The Road to Calvary


The Road to Calvary is a trilogy of novels by Aleksey Nikolayevich Tolstoy, tracing the fate of the Russian intelligentsia on the eve, during and after the revolutionary events of 1917. It consists of the novels Sisters, The Eighteenth Year and Gloomy Morning.

Plot

In the first chapters of the epic, St. Petersburg is shown in the beginning of 1914. Sisters Dasha and Ekaterina Bulaviny, originally from Samara, are carried away by the poet-decadent Bessonoff. Katya is married to Smokovnikov, a lawyer, and has an illicit affair behind his back.
Over time, Ekaterina Dmitrievna falls in love with officer Vadim Roshchin, and Dasha with Ivan Ilyich Telegin, an engineer at the Baltic plant. World War I, two revolutions and civil war carry the four main characters to different corners of the country. Their paths intersect more than once and again diverge.
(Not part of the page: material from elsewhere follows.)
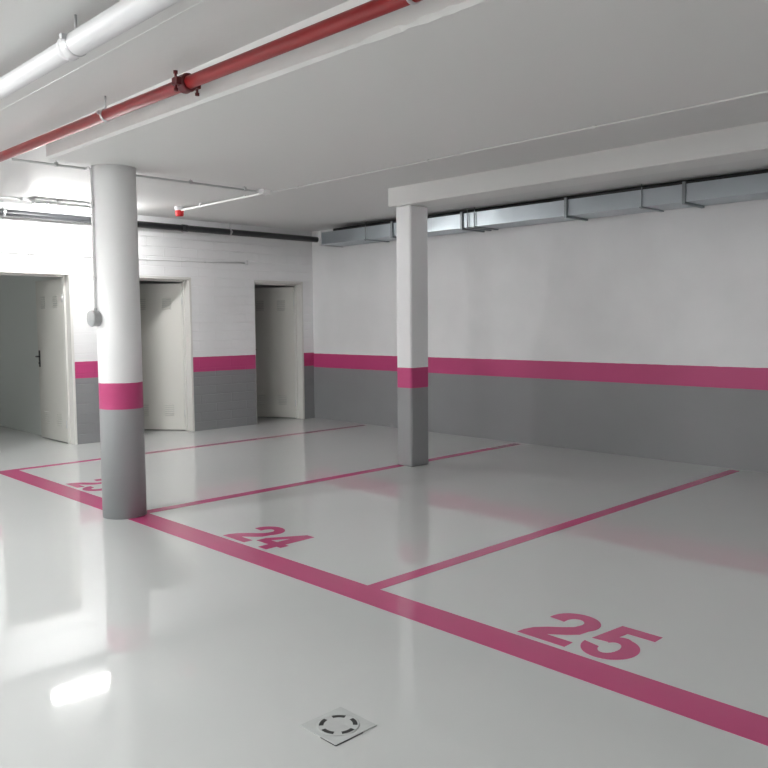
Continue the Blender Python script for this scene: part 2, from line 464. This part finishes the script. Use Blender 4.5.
# ------------------------------------------------------------------ conduits
def clip(bm, x, y, z, r, axis):
    lathe(bm, [(r + .0003, -.012), (r + .004, -.012), (r + .004, .012), (r + .0003, .012)], axis, (x, y, z), 14)
    bx(bm, x - .012, x + .012, y - .012, y + .012, z + r, z + r + .012)

# along the end of the broad beam, with a drop down the round column
EX, EZ, ER = 3.842, 2.712, .009
t = thing('wiring_conduit', 'thin white conduit along the beam end, with a drop down the round column', 'conduit', (EX, -5, EZ))
bm = bmesh.new(); tube(bm, [(EX, -5.95, EZ), (EX, -3.80, EZ)], ER, 12); obj('conduit_run', bm, M_condg, t)
ux, uy = -.10, -.995
px, py = CX + ux * (CR + .010), CY + uy * (CR + .010)
bm = bmesh.new()
tube(bm, [(EX, -5.40, EZ - .004), (EX + .05, -5.405, EZ - .006), (px - .03, py - .004, EZ - .012), (px - .006, py, EZ - .03), (px, py, EZ - .06), (px, py, 1.62)], .0095, 12)
obj('drop_tube', bm, M_cond, t)
for z in (2.42, 1.86):
    bm = bmesh.new(); lathe(bm, [(.0098, -.012), (.0135, -.012), (.0135, .012), (.0098, .012)], (0, 0, 1), (px, py, z), 14); obj('clip', bm, M_cond, t)
for y in (-5.63, -4.48, -3.93):
    bm = bmesh.new(); clip(bm, EX, y, EZ, ER, (0, 1, 0)); tube(bm, [(EX, y, EZ + .015), (EX, y, ceil_z(EX))], .004, 6); obj('clip', bm, M_condg, t)
t2 = thing('round_junction_box', 'round grey junction box on the round column at the end of its conduit', 'junction box', (CX, CY - CR, 1.555))
bm = bmesh.new()
ax = Vector((.02, -1, 0)).normalized(); o0 = (CX - .005, CY - CR + .006, 1.557)
lathe(bm, [(0, 0), (.057, 0), (.060, .004), (.060, .048), (0, .048)], ax, o0, 40); obj('box_body', bm, M_box, t2, bevel=.002)
bm = bmesh.new(); lathe(bm, [(0, .048), (.063, .048), (.063, .058), (.057, .066), (0, .069)], ax, o0, 40); obj('lid', bm, M_box, t2)
bm = bmesh.new(); tube(bm, [(px, py, 1.612), (px, py, 1.635)], .013, 12); obj('cable_gland', bm, M_box, t2)

# square junction box at the beam corner
t = thing('junction_box', 'small white junction box at the beam corner where thin conduits meet', 'junction box', (3.90, -3.74, 2.70))
bm = bmesh.new(); bx(bm, 3.862, 3.938, -3.79, -3.71, 2.688, 2.728); obj('box_body', bm, M_cond, t, bevel=.004)
bm = bmesh.new(); bx(bm, 3.859, 3.941, -3.793, -3.707, 2.683, 2.690); obj('lid', bm, M_cond, t, bevel=.002)
bm = bmesh.new(); tube(bm, [(3.90, -3.75, 2.72), (3.90, -3.75, ceil_z(3.9))], .006, 8); obj('hanger_rod', bm, M_cond, t)

# along the far edge of the broad beam
t = thing('wiring_conduit', 'thin white conduit along the far lower edge of the broad beam', 'conduit', (4, -3.69, 2.705))
bm = bmesh.new(); tube(bm, [(3.94, -3.690, 2.705), (XR - .02, -3.690, 2.705)], .0055, 12); obj('conduit_run', bm, M_beam, t)
for x in (4.3, 5.85, 7.25, 8.9):
    bm = bmesh.new(); clip(bm, x, -3.690, 2.705, .007, (1, 0, 0)); obj('clip', bm, M_beam, t)

# to the red sounder: along the ceiling, with a flexible link back to the junction box
t = thing('wiring_conduit', 'short white ceiling conduit leading to the red alarm sounder', 'conduit', (2, -3.0, 2.89))
bm = bmesh.new()
tube(bm, [(1.17, -3.0, 2.897), (2.80, -3.0, 2.897), (2.95, -3.06, 2.88), (3.75, -3.62, 2.735), (3.87, -3.71, 2.712)], .012, 12); obj('conduit_run', bm, M_cond, t)
for x in (1.6, 2.5):
    bm = bmesh.new(); clip(bm, x, -3.0, 2.897, .012, (1, 0, 0)); bx(bm, x-.01, x+.01, -3.01, -2.99, 2.91, ceil_z(x)+.005); obj('clip', bm, M_cond, t)
t = thing('alarm_sounder', 'small red round alarm sounder on a white base under the ceiling', 'alarm', (1.13, -3.0, 2.9))
SX, SY = 1.12, -3.0
bm = bmesh.new(); lathe(bm, [(0, 2.95), (.058, 2.95), (.058, 2.905), (.050, 2.895), (0, 2.895)], (0, 0, 1), (SX, SY, 0), 32); obj('base', bm, M_pvc, t)
bm = bmesh.new(); lathe(bm, [(0, 2.898), (.048, 2.898), (.052, 2.89), (.052, 2.845), (.044, 2.83), (0, 2.826)], (0, 0, 1), (SX, SY, 0), 32)
obj('sounder_body', bm, new_mat('alarm_red', (.62, .02, .025), .35), t)

# supply conduit to the luminaire by the doors
t = thing('wiring_conduit', 'thin grey conduit on the ceiling above the lamp by the doors', 'conduit', (.6, -5, 2.93))
bm = bmesh.new(); tube(bm, [(.53, -7.5, 2.938), (.53, -4.15, 2.938)], .011, 12); obj('conduit_run', bm, M_condg, t)
bm = bmesh.new(); bx(bm, .53, .61, -4.67, -4.53, 2.915, 2.953); obj('connection_box', bm, M_box, t, bevel=.003)

# horizontal conduit on the block wall above the doors
t = thing('wiring_conduit', 'thin horizontal white conduit on the wall above the doors', 'conduit', (.01, -3, 2.38))
bm = bmesh.new(); tube(bm, [(.010, -8.0, 2.374), (.010, -3.2, 2.376), (.010, -1.95, 2.392), (.010, -1.27, 2.405)], .009, 12); obj('conduit_run', bm, M_cond, t)
for y in (-4.4, -3.35, -1.96):
    bm = bmesh.new(); z = 2.376 if y < -3 else 2.392
    lathe(bm, [(.0095, -.01), (.013, -.01), (.013, .01), (.0095, .01)], (0, 1, 0), (.010, y, z), 12); obj('clip', bm, M_cond, t)
bm = bmesh.new(); tube(bm, [(.03, -1.27, 2.44), (.03, -1.27, 2.375)], .018, 14); tube(bm, [(.012, -1.27, 2.405), (.03, -1.27, 2.405)], .01, 10)
obj('end_fitting', bm, M_pvc, t)

# ------------------------------------------------------------------ lamps
def luminaire(x, y0, y1, z, label, mat, along='Y'):
    t = thing('tube_luminaire', label, 'lamp', (x, (y0+y1)/2, z))
    def P(a, b_, c):   # along, across, up
        return (x + b_, a, c)
    zc = ceil_z(x)
    bm = bmesh.new(); bx(bm, x - .05, x + .05, y0, y1, z + .01, min(z + .05, zc - .004)); obj('housing', bm, M_box, t, bevel=.006)
    bm = bmesh.new()
    prof = [(-.036, .010), (-.034, -.012), (-.022, -.026), (0, -.032), (.022, -.026), (.034, -.012), (.036, .010)]
    a = [bm.verts.new((x + p, y0 + .015, z + q)) for p, q in prof]; c = [bm.verts.new((x + p, y1 - .015, z + q)) for p, q in prof]
    bm.faces.new(a); bm.faces.new(c[::-1])
    for k in range(7):
        k2 = (k + 1) % 7; bm.faces.new((a[k], a[k2], c[k2], c[k]))
    obj('diffuser', bm, mat, t)
    for yy in (y0 + .3, y1 - .3):
        bm = bmesh.new(); bx(bm, x - .02, x + .02, yy - .02, yy + .02, z + .05, max(zc, z + .052)); obj('mounting_bracket', bm, M_zinc, t)
    return t
luminaire(.66, -4.58, -3.42, 2.865, 'bright tube lamp behind the round column, near the doors', M_tube)
for lx, ly, zz, st, lab in ((3.4, -9.2, 2.86, 230, 'tube lamp beyond the left edge of the view'),
                    (7.0, -10.6, 2.86, 150, 'tube lamp left of the viewpoint'),
                    (2.0, -12.6, 2.86, 260, 'tube lamp in the far back corner of the garage'),
                    (8.0, -13.2, 2.86, 240, 'tube lamp behind the viewpoint'),
                    (13.0, -3.2, 2.86, 80, 'tube lamp beyond the right edge of the view')):  # last one is added fill for the right-hand column faces
    luminaire(lx, ly, ly + 1.2, zz, lab, emit_mat('lamp_diffuser_%d' % lx, (.98, 1, .99), st))

luminaire(-2.4, -6.6, -6.0, 2.80, 'short lamp inside the first storeroom', emit_mat('lamp_diffuser_store', (1, 1, .97), 26))  # extra fill light, added to brighten the storeroom wall

# faint raised formwork seam on the ceiling between the two big pipes
bm = bmesh.new(); bx(bm, 4.3, 7.2, -6.224, -6.220, 2.8985, 2.902); o = struct('trim_1', bm, M_ceil)
bm = bmesh.new(); bx(bm, 4.93, 5.62, -6.225, -6.219, 2.8965, 2.902); o = struct('trim_2', bm, M_pvc)

# ------------------------------------------------------------------ ventilation duct
DX0, DX1, DY0, DZ0, DZ1 = .75, XR - .02, -.445, 2.672, 2.846
t = thing('ventilation_duct', 'long galvanised rectangular ventilation duct along the top of the wall', 'duct', (DX0, -.22, DZ0))
joints = [DX0, 2.24, 3.46, 4.955, 6.305, 7.7, 9.1, 10.5, 11.9, DX1]
for a, c in zip(joints, joints[1:]):
    bm = bmesh.new()
    n = max(2, int((c - a) / .22)) if a != 3.46 else 8
    # sheet with cross-brake creases: each panel bows a touch
    rings = []
    for i in range(n + 1):
        x = a + (c - a) * i / n
        off = .0 if i in (0, n) else random.uniform(-.003, .003)
        rings.append([bm.verts.new(p) for p in ((x, DY0 + off, DZ0), (x, DY0 + off * .3, DZ1), (x, -.02, DZ1), (x, -.02, DZ0))])
    for p, q in zip(rings, rings[1:]):
        for k in range(4): bm.faces.new((p[k], p[(k+1) % 4], q[(k+1) % 4], q[k]))
    bm.faces.new(rings[0]); bm.faces.new(rings[-1])
    obj('duct_section', bm, M_galv, t)
for i, x in enumerate(joints[:-1]):
    bm = bmesh.new()
    w = .016
    bx(bm, x - w, x + w, DY0 - .022, DY0, DZ0 - .022, DZ1 + .022)
    bx(bm, x - w, x + w, DY0, -.02, DZ0 - .022, DZ0)
    bx(bm, x - w, x + w, DY0, -.02, DZ1, DZ1 + .002)
    obj('flange', bm, M_pvc if i == 0 else M_galvd, t, bevel=.002)
for x in (1.73, 3.56, 3.67, 5.86, 8.4, 9.8):
    bm = bmesh.new()
    tube(bm, [(x, DY0 - .018, DZ0 - .02), (x, DY0 - .018, 2.903)], .0055, 8)
    tube(bm, [(x, DY0 - .018, DZ0 - .02), (x, DY0 - .018, DZ0 - .006)], .012, 8)
    bx(bm, x - .018, x + .018, DY0 - .035, -.01, DZ0 - .014, DZ0 - .001)
    obj('hanger', bm, M_galvd, t)

# black tube added on top of the duct to darken the gap there
bm = bmesh.new(); tube(bm, [(.95, -.36, 2.872), (XR - .04, -.36, 2.872)], .0235, 20)
tag(obj('dark_pipe', bm, M_black), 'black pipe lying on top of the galvanised duct', 'pipe')

# ------------------------------------------------------------------ world, camera
w = bpy.data.worlds.new('World'); scene.world = w; w.use_nodes = True
w.node_tree.nodes['Background'].inputs[0].default_value = (.8, .85, .9, 1)
w.node_tree.nodes['Background'].inputs[1].default_value = .0

cam = bpy.data.cameras.new('camera'); co = bpy.data.objects.new('camera', cam); COL.objects.link(co)
cam.sensor_width = 36; cam.sensor_fit = 'HORIZONTAL'; cam.lens = 36 * 804.4762 / 768
cam.clip_start = .05; cam.clip_end = 60
yaw, pitch, roll = .7964, -.0749, -.0081
F = Vector((-sin(yaw)*cos(pitch), cos(yaw)*cos(pitch), sin(pitch))); R = Vector((cos(yaw), sin(yaw), 0)); U = R.cross(F)
R2 = R*cos(roll) + U*sin(roll); U2 = -R*sin(roll) + U*cos(roll)
mt = Matrix((R2, U2, -F)).transposed().to_4x4(); mt.translation = Vector((9.9699, -8.1878, 1.5))
co.matrix_world = mt
scene.camera = co

scene.view_settings.view_transform = 'Standard'; scene.view_settings.look = 'None'
scene.view_settings.exposure = 0.80; scene.view_settings.gamma = 1.0; scene.view_settings.use_curve_mapping = False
Roshchin joins the Volunteer Army, and Telegin joins the Red Army. At the end of the war, all four meet in the capital of Soviet Russia, where in the presence of Lenin and Stalin are enthusiastically listening to Krzhizhanovsky's historic report on the GOELRO plan.
Intended as realism:

Awards

For his trilogy Alexey Tolstoy was awarded the Stalin Prize of the first degree in the amount of 100,000 rubles on March 19, 1943, which he transferred to the Defense Fund for the construction of the tank "Grozny".